The Empress Valeria, his widow, by her beauty had the ill fortune to attract the regards of his successor in persecution, the Emperor Maximin. Spurning his suit with the scorn becoming a pure and high-souled woman, at once the daughter and widow of an Emperor, she encountered his deadly hate. Her estates were confiscated, her trusted servants tortured, and her dearest friends put to death.

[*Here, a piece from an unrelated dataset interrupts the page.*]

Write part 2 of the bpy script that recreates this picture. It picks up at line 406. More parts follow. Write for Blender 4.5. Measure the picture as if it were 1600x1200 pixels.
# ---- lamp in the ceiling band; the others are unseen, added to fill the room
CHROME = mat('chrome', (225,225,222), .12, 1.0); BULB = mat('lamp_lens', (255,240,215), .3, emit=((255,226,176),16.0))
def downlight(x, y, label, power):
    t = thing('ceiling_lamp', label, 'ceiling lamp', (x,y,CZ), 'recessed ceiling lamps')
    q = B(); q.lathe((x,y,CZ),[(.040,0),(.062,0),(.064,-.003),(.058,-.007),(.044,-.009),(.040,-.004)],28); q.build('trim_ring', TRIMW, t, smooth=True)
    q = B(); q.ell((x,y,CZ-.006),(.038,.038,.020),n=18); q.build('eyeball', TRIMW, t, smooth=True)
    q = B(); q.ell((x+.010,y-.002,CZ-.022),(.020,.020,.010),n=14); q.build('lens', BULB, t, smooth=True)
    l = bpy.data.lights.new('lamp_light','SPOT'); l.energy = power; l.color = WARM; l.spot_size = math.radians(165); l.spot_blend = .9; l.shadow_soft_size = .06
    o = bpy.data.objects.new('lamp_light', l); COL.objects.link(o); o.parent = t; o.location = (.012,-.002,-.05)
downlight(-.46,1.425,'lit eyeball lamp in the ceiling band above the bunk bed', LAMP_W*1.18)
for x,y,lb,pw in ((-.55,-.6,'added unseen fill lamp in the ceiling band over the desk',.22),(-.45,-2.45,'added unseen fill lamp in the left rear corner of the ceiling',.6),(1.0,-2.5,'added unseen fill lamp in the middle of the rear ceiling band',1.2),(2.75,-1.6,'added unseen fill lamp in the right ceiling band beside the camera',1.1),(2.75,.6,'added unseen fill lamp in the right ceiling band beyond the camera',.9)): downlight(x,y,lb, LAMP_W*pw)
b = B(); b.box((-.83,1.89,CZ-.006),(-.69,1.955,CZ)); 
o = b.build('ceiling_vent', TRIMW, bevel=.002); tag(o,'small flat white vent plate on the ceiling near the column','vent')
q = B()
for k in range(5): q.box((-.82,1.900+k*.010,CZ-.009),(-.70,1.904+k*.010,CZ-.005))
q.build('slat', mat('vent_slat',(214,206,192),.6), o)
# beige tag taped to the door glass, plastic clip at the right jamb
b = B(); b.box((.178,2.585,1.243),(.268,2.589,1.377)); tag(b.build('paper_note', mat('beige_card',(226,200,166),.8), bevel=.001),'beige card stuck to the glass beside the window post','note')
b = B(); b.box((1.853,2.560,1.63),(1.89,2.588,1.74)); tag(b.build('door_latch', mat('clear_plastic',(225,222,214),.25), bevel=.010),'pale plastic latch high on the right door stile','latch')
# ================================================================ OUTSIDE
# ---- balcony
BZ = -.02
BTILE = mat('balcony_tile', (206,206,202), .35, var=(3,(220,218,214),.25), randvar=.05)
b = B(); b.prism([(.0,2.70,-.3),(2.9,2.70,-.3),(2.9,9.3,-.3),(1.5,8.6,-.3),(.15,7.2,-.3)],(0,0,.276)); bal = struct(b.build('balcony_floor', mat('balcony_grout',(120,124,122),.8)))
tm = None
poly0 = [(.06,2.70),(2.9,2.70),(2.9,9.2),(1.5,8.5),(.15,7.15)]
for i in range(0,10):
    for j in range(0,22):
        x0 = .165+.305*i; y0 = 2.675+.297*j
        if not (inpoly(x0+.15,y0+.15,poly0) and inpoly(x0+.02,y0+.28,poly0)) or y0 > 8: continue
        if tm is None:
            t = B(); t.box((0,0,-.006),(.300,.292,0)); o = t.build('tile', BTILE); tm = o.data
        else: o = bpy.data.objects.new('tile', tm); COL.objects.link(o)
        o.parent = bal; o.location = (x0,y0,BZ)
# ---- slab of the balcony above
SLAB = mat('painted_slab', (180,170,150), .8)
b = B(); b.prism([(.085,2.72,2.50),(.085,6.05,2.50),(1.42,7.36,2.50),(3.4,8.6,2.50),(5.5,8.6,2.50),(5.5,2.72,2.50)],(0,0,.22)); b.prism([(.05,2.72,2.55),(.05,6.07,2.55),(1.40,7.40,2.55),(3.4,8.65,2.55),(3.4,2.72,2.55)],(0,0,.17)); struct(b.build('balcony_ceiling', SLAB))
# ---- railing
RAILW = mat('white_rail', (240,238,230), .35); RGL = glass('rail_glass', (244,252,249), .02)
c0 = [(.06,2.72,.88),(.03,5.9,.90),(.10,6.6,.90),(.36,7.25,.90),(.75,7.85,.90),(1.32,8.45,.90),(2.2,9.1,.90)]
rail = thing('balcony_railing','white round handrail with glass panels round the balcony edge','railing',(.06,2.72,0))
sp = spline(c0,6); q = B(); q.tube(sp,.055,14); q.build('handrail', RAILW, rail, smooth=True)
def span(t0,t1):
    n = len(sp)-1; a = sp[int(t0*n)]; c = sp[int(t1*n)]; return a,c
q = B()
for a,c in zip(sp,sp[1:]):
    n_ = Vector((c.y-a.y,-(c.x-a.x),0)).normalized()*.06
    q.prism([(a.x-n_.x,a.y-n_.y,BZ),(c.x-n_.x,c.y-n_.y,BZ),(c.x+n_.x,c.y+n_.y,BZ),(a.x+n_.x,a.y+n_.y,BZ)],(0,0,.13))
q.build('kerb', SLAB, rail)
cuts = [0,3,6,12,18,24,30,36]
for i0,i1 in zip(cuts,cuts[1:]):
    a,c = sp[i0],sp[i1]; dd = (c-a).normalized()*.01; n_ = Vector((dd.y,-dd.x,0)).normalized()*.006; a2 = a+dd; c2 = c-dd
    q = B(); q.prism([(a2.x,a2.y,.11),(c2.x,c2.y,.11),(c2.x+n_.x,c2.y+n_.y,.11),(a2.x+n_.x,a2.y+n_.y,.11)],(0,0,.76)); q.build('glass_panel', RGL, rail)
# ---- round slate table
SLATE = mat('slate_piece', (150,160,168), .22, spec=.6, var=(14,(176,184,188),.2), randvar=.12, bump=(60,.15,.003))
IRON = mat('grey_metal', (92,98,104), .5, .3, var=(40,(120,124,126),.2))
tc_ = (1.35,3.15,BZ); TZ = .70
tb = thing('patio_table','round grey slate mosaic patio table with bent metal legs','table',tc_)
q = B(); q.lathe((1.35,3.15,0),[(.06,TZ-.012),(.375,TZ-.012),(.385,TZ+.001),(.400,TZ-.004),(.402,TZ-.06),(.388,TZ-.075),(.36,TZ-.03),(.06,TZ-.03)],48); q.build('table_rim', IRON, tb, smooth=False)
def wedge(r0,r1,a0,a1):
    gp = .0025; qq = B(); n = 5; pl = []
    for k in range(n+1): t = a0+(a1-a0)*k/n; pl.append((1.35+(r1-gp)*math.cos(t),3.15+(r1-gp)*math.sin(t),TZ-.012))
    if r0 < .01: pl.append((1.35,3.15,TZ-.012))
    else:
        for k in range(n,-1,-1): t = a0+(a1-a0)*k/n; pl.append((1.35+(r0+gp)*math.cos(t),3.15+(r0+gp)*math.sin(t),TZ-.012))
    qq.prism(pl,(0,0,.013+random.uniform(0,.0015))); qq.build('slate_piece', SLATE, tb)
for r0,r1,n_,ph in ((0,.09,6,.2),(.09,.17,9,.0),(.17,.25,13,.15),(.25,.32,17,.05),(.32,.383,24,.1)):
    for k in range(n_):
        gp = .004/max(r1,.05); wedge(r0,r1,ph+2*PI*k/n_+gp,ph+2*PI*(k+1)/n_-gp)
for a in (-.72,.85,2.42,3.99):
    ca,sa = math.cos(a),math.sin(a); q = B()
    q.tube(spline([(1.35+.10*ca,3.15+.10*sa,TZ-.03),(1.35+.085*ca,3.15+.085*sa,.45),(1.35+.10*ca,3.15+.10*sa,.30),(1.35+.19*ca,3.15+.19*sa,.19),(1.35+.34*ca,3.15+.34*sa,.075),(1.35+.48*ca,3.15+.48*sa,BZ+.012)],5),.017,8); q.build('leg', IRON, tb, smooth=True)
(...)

"The Empress herself," says Gibbon, "together with her mother, Prisca, was condemned to exile; and as they were ignominiously hurried from place to place, before they were confined to a sequestered village in the deserts of Syria, they exposed their shame and distress to the provinces of the East, which during thirty years, had respected their august dignity." On the death of Maximin, Valeria escaped from exile and repaired in disguise to the court of his successor, Licinius, hoping for more humane treatment. But these hopes, to use again the language of Gibbon, "were soon succeeded by horror and astonishment, and the bloody execution which stained the palace of Nicomedia sufficiently convinced her that the throne of Maximin was filled by a tyrant more inhuman than himself. Valeria consulted her safety by hasty flight, and, still accompanied by her mother Prisca, they wandered above fifteen months through the provinces in the disguise of plebeian habits. They were at length discovered at Thessalonica; and as the sentence of their death was already pronounced, they were immediately beheaded and their bodies thrown into the sea. The people gazed on the melancholy spectacle; but their grief and indignation were suppressed by the terrors of a military guard. Such was the unworthy fate of the wife and daughter of Diocletian. We lament their misfortunes, we cannot discover their crimes."[58]